Textile Society of America

 

Date of this Version

1992

Citation

From Textiles in Daily Life: Proceedings of the Third Biennial Symposium of the Textile Society of America, September 24–26, 1992 (Earleville, MD: Textile Society of America, Inc., 1993).

Comments

Copyright © 1992 by the author(s).

Abstract

INTRODUCTION

This paper grows out of a group process of studying handmade fabric, embroidery, and trim in Fez, Morocco in the late 1980s and early 1990s.1 The group included three textile scholars, a video specialist and myself, an anthropologist.2 While the textile scholars began the project with an interest in the textile products and their means of production, we all became interested in more social aspects of the work.

Other scholars have noted the cues cloth can give in understanding the social relations of a culture. Reddy (1986) looks for hints of the social tensions leading to the French Revolution in the changing ways merchants and others "talked" about cloth in a universal dictionary of commerce published several times between 1730 and 1784. He finds "...an odd combination of rigidity and flexibility...(264)" which he relates to the later upheaval of the 1789 Revolution, a throwing aside of the old order and difficulty in accepting a new one. In the dictionary's discussion of commodities, he sees "...the necessary intimacy that always subsists between social relationships and things (282)."

In their Introduction to Cloth and Human Experience (1989), Schneider and Weiner give an overview of the way textiles and their manufacture are important in "...the reproduction of social life and power (4)." Of special interest here is their discussion of cloth in large scale societies, like Morocco today. While such cultures have wide access to machine made fabric, some local handmade textiles persist "...as aspects of the consolidation of cultural identities...(16)." One of their examples is Ghandi's adoption of homespun cotton cloth in India as a symbol, and fact, of India's independence from British manufacturing.

While the other papers on Morocco focus more on the textile products, though including social context, I will deal specifically with the social lives and interactions of the textile producers, merchants and consumers, and through them and their dealing with changing economic and social conditions, present a picture of one segment of Moroccan society today.

THE CONTEXT OF FEZ

The name Fez in association with handmade textiles may call up images of the exotic East, frozen in time.
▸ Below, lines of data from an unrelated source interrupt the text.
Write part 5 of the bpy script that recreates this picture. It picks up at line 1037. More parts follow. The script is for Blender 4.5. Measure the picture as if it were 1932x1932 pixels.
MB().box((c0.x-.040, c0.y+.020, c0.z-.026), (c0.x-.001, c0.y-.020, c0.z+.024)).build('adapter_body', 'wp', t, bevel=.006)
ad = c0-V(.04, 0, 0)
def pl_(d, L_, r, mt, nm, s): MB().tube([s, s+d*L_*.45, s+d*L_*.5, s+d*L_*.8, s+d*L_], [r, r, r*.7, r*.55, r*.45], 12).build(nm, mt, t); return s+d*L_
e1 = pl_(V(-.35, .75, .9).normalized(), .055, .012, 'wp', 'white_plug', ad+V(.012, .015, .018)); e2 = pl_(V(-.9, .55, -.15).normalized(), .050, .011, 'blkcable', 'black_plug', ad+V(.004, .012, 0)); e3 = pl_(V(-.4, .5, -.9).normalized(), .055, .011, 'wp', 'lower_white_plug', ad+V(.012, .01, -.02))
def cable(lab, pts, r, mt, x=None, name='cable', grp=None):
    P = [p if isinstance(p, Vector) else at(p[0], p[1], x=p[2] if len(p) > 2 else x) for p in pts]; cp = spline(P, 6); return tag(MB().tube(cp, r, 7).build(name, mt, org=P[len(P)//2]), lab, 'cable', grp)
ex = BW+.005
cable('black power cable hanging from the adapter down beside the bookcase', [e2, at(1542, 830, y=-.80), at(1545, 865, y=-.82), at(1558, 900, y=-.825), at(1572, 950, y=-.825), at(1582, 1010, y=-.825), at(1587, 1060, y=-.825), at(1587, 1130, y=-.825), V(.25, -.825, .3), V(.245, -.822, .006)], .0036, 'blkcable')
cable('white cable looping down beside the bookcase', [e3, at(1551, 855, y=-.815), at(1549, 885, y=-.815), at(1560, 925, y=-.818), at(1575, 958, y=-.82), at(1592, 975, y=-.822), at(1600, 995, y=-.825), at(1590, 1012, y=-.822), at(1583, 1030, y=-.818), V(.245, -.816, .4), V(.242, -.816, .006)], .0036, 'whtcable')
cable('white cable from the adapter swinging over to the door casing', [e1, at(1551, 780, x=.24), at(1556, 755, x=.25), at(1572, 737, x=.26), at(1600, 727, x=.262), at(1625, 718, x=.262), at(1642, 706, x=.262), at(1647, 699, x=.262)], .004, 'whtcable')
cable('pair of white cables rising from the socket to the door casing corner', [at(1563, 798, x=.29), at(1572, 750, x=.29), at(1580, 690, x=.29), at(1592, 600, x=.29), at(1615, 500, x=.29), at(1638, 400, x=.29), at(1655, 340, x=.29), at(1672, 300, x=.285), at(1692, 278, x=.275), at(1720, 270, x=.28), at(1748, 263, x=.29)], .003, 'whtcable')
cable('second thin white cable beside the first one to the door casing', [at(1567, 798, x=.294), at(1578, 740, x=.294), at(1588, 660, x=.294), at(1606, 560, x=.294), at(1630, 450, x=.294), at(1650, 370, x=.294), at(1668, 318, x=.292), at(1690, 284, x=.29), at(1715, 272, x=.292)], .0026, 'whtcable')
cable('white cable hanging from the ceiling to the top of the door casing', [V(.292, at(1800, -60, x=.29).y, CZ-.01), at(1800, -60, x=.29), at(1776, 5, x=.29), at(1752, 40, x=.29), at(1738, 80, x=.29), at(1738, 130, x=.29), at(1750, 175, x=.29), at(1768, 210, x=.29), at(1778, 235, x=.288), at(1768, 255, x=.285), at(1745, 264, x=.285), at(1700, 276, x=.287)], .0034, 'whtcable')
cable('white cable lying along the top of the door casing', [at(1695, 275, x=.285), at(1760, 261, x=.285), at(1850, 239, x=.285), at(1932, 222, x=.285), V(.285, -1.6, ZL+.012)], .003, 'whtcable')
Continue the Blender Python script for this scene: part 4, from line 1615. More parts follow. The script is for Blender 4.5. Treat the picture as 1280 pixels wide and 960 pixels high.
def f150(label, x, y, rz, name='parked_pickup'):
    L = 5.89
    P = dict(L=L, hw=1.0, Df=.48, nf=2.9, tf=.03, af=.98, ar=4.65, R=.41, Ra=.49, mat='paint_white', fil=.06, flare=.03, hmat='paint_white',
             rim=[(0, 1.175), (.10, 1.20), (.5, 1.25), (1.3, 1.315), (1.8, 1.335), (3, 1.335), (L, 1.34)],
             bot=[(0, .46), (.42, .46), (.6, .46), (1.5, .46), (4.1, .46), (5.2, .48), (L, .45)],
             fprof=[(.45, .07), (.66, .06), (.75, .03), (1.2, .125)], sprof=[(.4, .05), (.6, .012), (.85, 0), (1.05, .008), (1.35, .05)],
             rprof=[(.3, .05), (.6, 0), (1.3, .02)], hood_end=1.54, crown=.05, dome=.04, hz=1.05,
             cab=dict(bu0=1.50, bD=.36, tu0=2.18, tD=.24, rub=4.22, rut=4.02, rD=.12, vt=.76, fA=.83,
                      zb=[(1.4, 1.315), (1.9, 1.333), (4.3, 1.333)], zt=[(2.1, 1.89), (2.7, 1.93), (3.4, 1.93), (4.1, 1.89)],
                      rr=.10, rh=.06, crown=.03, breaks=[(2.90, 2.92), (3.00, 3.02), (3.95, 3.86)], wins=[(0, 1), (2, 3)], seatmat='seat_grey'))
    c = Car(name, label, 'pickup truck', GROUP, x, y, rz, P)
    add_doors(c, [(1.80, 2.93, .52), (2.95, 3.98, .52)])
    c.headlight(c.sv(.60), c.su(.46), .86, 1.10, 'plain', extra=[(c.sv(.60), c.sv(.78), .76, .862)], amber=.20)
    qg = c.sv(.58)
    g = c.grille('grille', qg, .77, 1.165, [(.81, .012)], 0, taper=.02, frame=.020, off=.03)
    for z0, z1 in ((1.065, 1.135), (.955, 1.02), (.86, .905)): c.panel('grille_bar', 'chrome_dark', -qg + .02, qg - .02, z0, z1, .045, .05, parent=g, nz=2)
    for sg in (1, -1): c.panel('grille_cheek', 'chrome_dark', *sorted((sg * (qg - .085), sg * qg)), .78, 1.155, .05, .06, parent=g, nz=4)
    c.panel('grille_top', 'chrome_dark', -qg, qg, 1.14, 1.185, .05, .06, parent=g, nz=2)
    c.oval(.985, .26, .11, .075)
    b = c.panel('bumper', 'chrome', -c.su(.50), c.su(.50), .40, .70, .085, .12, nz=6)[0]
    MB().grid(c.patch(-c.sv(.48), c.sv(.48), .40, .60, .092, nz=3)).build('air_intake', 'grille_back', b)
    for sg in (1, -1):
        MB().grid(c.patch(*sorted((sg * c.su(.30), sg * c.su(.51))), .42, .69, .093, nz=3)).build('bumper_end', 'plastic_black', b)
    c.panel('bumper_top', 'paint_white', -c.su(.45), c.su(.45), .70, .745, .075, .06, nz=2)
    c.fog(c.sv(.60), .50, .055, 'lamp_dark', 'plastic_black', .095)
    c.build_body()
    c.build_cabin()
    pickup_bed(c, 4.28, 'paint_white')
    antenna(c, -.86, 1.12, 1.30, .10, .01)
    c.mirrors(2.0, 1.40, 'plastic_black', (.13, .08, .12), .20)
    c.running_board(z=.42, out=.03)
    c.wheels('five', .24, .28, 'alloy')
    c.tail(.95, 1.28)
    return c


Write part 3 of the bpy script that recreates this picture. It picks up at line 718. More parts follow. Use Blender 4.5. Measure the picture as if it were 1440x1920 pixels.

While a first visit to the old city or medina can reinforce this image, it is only one part of the total picture. Before we discuss the artisans and merchants and their products and customers in detail, the reader needs an accurate context in which to understand them.

The city of Fez is located in Morocco, on the northwest shoulder of Africa. While Morocco is an Arab Muslim country, for centuries it has been a crossroads for the cultures of Europe, sub-Saharan Africa and the Middle East. In size and climate Morocco resembles California, and grows wheat as a staple crop, a wide variety of fruits and vegetables, and citrus for export. Handmade carpets and factory-produced leather jackets, bags and shoes are also exported.

Fez is the traditional cultural capital of Morocco, the source of the quintessential forms of Moroccan music, food, and handicrafts, and longtime provider of the country's intellectual and political leaders. Fez is also Morocco's mercantile capital, where tradition is balanced with innovation, as you will see below. The coexistence of old and new is physically present in the city itself, which has modern Europeanized sections with broad tree-lined avenues strolled by young men in leather jackets and women in western dress. In older sections with narrow winding streets, one can still see traces of areas organized by different craft guilds. The city was founded in 829 A.D., soon after Islam arrived in Morocco, and "new Fez" dates from the 1300s.